- DIRECTION -
Copy exactly the lines from the start of the data below through the one that carries "PI = math.pi", and only those.
====== DATASET EXTRACT
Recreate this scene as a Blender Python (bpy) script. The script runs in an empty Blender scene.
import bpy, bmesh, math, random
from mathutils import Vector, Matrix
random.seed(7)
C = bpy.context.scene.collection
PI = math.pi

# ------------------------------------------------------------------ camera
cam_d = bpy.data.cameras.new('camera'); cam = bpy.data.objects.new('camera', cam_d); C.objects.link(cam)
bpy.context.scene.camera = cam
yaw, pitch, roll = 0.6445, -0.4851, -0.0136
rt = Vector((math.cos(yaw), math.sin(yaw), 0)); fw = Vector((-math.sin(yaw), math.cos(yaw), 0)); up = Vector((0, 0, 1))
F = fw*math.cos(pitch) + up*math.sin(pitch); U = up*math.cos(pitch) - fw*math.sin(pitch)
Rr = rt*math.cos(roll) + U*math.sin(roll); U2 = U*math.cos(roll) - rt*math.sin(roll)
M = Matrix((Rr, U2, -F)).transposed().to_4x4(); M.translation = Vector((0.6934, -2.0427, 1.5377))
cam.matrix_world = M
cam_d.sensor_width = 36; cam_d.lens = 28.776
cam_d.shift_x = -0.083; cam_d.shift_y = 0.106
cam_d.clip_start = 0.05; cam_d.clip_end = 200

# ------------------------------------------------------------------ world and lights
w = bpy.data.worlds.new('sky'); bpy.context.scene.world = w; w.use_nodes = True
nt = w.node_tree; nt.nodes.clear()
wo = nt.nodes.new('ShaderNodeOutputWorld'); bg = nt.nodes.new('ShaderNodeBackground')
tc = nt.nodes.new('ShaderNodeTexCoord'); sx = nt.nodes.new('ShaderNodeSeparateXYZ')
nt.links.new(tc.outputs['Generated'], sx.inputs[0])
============
- SOLUTION -
Recreate this scene as a Blender Python (bpy) script. The script runs in an empty Blender scene.
import bpy, bmesh, math, random
from mathutils import Vector, Matrix
random.seed(7)
C = bpy.context.scene.collection
PI = math.pi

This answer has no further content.